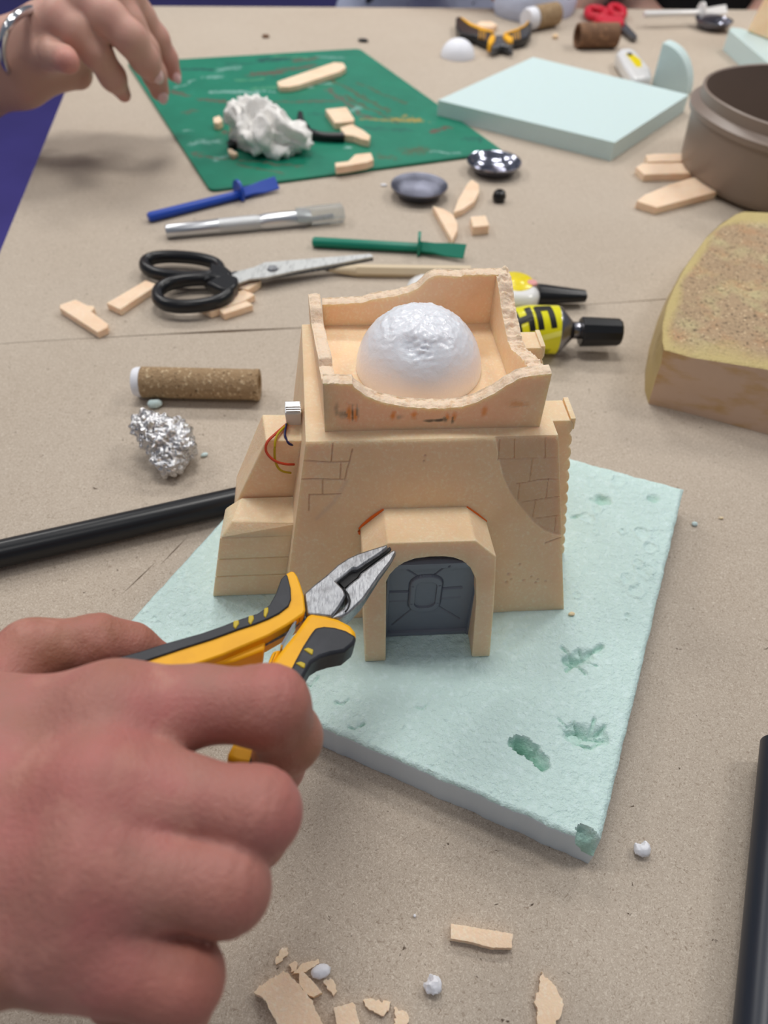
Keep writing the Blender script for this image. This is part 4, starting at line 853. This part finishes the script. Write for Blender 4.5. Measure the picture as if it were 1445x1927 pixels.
foam([(543, 1815), (552, 1810), (560, 1812), (558, 1826), (548, 1829)], .0016, 'small torn peach crumb beside the slim shred', jag=.0002)
foam([(548, 1833), (570, 1812), (600, 1805), (601, 1813), (580, 1825), (560, 1831)], .0016, 'long torn peach sliver above the big scrap at the bottom', jag=.0002)
foam([(563, 1830), (570, 1827), (587, 1845), (606, 1868), (590, 1876), (574, 1868), (563, 1852)], .0032, 'shiny cut peach piece between the big scrap and the white bead', jag=.0001)
foam([(608, 1846), (622, 1841), (630, 1850), (634, 1865), (628, 1874), (615, 1860)], .0018, 'small torn peach piece right of the white bead scraps', jag=.0002)
foam([(477, 1867), (485, 1858), (534, 1826), (545, 1833), (585, 1880), (615, 1940), (540, 1960), (510, 1905), (495, 1878)], .0045, 'biggest torn peach foam scrap at the bottom edge', jag=.0002)
foam([(628, 1896), (663, 1886), (668, 1890), (685, 1960), (640, 1960)], .0035, 'peach foam block cut by the bottom edge, right of the big scrap', jag=.0001)
foam([(683, 1882), (698, 1878), (715, 1884), (735, 1884), (733, 1896), (722, 1912), (712, 1908), (695, 1900)], .0018, 'frayed flat peach shred near the bottom edge', jag=.0003)
foam([(742, 1894), (750, 1902), (762, 1903), (768, 1910), (762, 1945), (744, 1945)], .0018, 'torn peach shred cut by the bottom edge, between frayed shred and white bead', jag=.0003)
foam([(1019, 1828), (1030, 1840), (1048, 1862), (1061, 1890), (1058, 1903), (1040, 1935), (1010, 1945), (1008, 1880), (1015, 1862)], .0022, 'leaf-shaped pale peach scrap at the bottom right', jag=.00030)
# ------------------------------------------------------------------ pliers in the hand
pA, pB, pC = at(740, 1028, .0855), at(260, 1235, .099), at(470, 1420, .0945)
PN = np.cross(pB-pA, pC-pA); PN /= np.linalg.norm(PN); PN = PN if PN[2] > 0 else -PN
def pp(px, py, off=0): return onpl(px, py, pA+PN*off, PN)
def pslab(name, pts, off, th, m, par, bev=None, label=None, taper=None):
    T_ = [pp(x, y, off) for x, y in pts]; B_ = []
    for t_, p in zip(T_, pts):
        k = 1 if taper is None else taper(p); B_.append(t_-PN*th*k)
    if taper is not None: T_ = [t_-PN*th*.30*(1-taper(p)) for t_, p in zip(T_, pts)]
    V, F = prism(B_, T_); return add(name, V, F, M[m], par, label, smooth=True, bevel=bev, ang=50)
pl = thing('pliers', 'needle-nose pliers with yellow and black grips held in the front hand, tips at the doorway', 'pliers', pp(600, 1150, -.006))
tpr = lambda p: .42+.58*min(1, max(0, (745-p[0])/90))
pslab('jaw', [(574, 1133), (572, 1116), (590, 1100), (612, 1083), (635, 1062), (655, 1049), (673, 1040), (700, 1030), (730, 1019), (732, 1026), (712, 1041), (690, 1056), (673, 1069), (665, 1068), (633, 1094), (647, 1108), (652, 1120), (640, 1140), (624, 1161), (578, 1155)], -.0012, .0085, 'steel', pl, .0009, taper=tpr)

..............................

■ **Instructions for the task**: Leave the images out and output the remaining material exactly as it stands.

■ **Exercise solution**:
Keep writing the Blender script for this image. This is part 4, starting at line 853. This part finishes the script. Write for Blender 4.5. Measure the picture as if it were 1445x1927 pixels.
foam([(543, 1815), (552, 1810), (560, 1812), (558, 1826), (548, 1829)], .0016, 'small torn peach crumb beside the slim shred', jag=.0002)
foam([(548, 1833), (570, 1812), (600, 1805), (601, 1813), (580, 1825), (560, 1831)], .0016, 'long torn peach sliver above the big scrap at the bottom', jag=.0002)
foam([(563, 1830), (570, 1827), (587, 1845), (606, 1868), (590, 1876), (574, 1868), (563, 1852)], .0032, 'shiny cut peach piece between the big scrap and the white bead', jag=.0001)
foam([(608, 1846), (622, 1841), (630, 1850), (634, 1865), (628, 1874), (615, 1860)], .0018, 'small torn peach piece right of the white bead scraps', jag=.0002)
foam([(477, 1867), (485, 1858), (534, 1826), (545, 1833), (585, 1880), (615, 1940), (540, 1960), (510, 1905), (495, 1878)], .0045, 'biggest torn peach foam scrap at the bottom edge', jag=.0002)
foam([(628, 1896), (663, 1886), (668, 1890), (685, 1960), (640, 1960)], .0035, 'peach foam block cut by the bottom edge, right of the big scrap', jag=.0001)
foam([(683, 1882), (698, 1878), (715, 1884), (735, 1884), (733, 1896), (722, 1912), (712, 1908), (695, 1900)], .0018, 'frayed flat peach shred near the bottom edge', jag=.0003)
foam([(742, 1894), (750, 1902), (762, 1903), (768, 1910), (762, 1945), (744, 1945)], .0018, 'torn peach shred cut by the bottom edge, between frayed shred and white bead', jag=.0003)
foam([(1019, 1828), (1030, 1840), (1048, 1862), (1061, 1890), (1058, 1903), (1040, 1935), (1010, 1945), (1008, 1880), (1015, 1862)], .0022, 'leaf-shaped pale peach scrap at the bottom right', jag=.00030)
# ------------------------------------------------------------------ pliers in the hand
pA, pB, pC = at(740, 1028, .0855), at(260, 1235, .099), at(470, 1420, .0945)
PN = np.cross(pB-pA, pC-pA); PN /= np.linalg.norm(PN); PN = PN if PN[2] > 0 else -PN
def pp(px, py, off=0): return onpl(px, py, pA+PN*off, PN)
def pslab(name, pts, off, th, m, par, bev=None, label=None, taper=None):
    T_ = [pp(x, y, off) for x, y in pts]; B_ = []
    for t_, p in zip(T_, pts):
        k = 1 if taper is None else taper(p); B_.append(t_-PN*th*k)
    if taper is not None: T_ = [t_-PN*th*.30*(1-taper(p)) for t_, p in zip(T_, pts)]
    V, F = prism(B_, T_); return add(name, V, F, M[m], par, label, smooth=True, bevel=bev, ang=50)
pl = thing('pliers', 'needle-nose pliers with yellow and black grips held in the front hand, tips at the doorway', 'pliers', pp(600, 1150, -.006))
tpr = lambda p: .42+.58*min(1, max(0, (745-p[0])/90))
pslab('jaw', [(574, 1133), (572, 1116), (590, 1100), (612, 1083), (635, 1062), (655, 1049), (673, 1040), (700, 1030), (730, 1019), (732, 1026), (712, 1041), (690, 1056), (673, 1069), (665, 1068), (633, 1094), (647, 1108), (652, 1120), (640, 1140), (624, 1161), (578, 1155)], -.0012, .0085, 'steel', pl, .0009, taper=tpr)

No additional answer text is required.